Ze względu na jego wysokość i umiejscowienie, upadek z tej konstrukcji na skały może zagrażać zdrowiu i życiu. Ponadto wspinanie się na krzyż jest surowo zabronione.
Mimo zakazu ostatnio na Giewoncie doszło do nietypowego incydentu. Wśród turystów znalazł się śmiałek, który postanowił wspiąć się na charakterystyczny krzyż umiejscowiony na szczycie góry. Całe zdarzenie zostało nagrane przez jednego z internautów.
Dalsza część artykułu pod materiałem wideo
Wszedł na krzyż na Giewoncie
Nagranie szybko zyskało popularność i wywołało wiele kontrowersji. Wielu internautów podkreślało, że takie zachowanie jest nieodpowiedzialne i niebezpieczne.
"Janusz w górach. Dla takich szlaki powinny być zamknięte", "Dramat", "Co za dzban", "Niesamowity idiotyzm", "Boże Ty to widzisz, a nie grzmisz", "Czyli poprzeczkę głupoty można podnieść. Brawo", "U takich osób ostatnia szara komórka musiała umrzeć w męczarniach", "Wolą ryzykować życie, ale mieć świetne zdjęcie" - czytamy w komentarzach.
Niektórzy komentowali, że do pełni ryzyka brakowało jedynie burzy z piorunami.

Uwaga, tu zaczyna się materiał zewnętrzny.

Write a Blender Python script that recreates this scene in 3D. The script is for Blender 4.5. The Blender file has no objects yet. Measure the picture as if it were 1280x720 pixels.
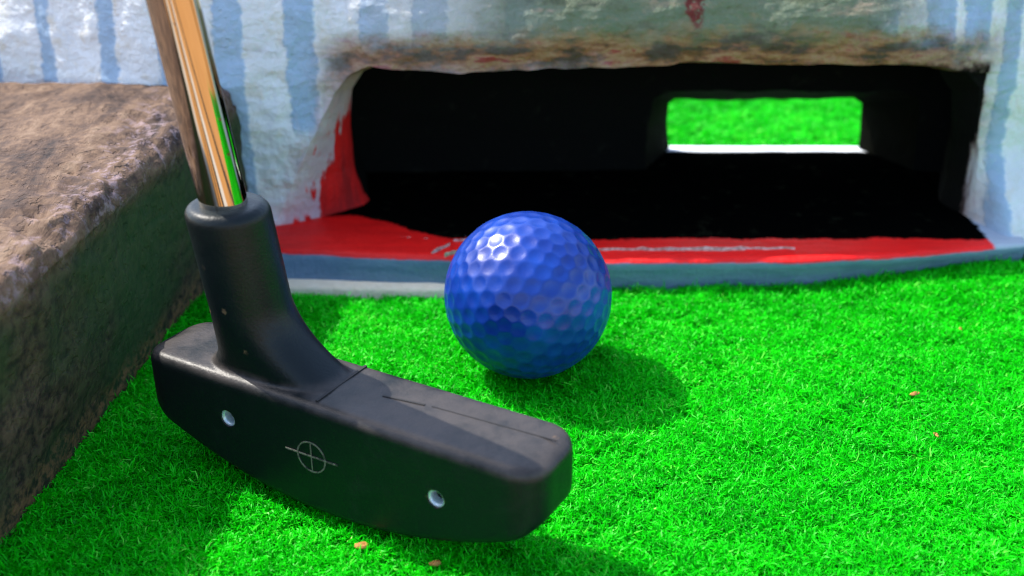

Wielu dodało, że to właśnie przez takie lekkomyślne osoby dochodzi do wypadków, a później ratownicy z TOPR muszą interweniować, często przy użyciu helikoptera, aby ich uratować.
Umiejscowiony na Giewoncie krzyż jest jednym z najbardziej popularnych miejsc kultu religijnego w Polsce. Został zamontowany przez górali z inicjatywy ówczesnego proboszcza ks. Kazimierza Kaszelewskiego w 1901 roku, aby uczcić 1900. rocznicę urodzin Jezusa Chrystusa.
Krzyż ma 17,5 m wysokości, z czego 2,5 m jest zakotwiczonych w skałach, co zapewnia jego stabilność.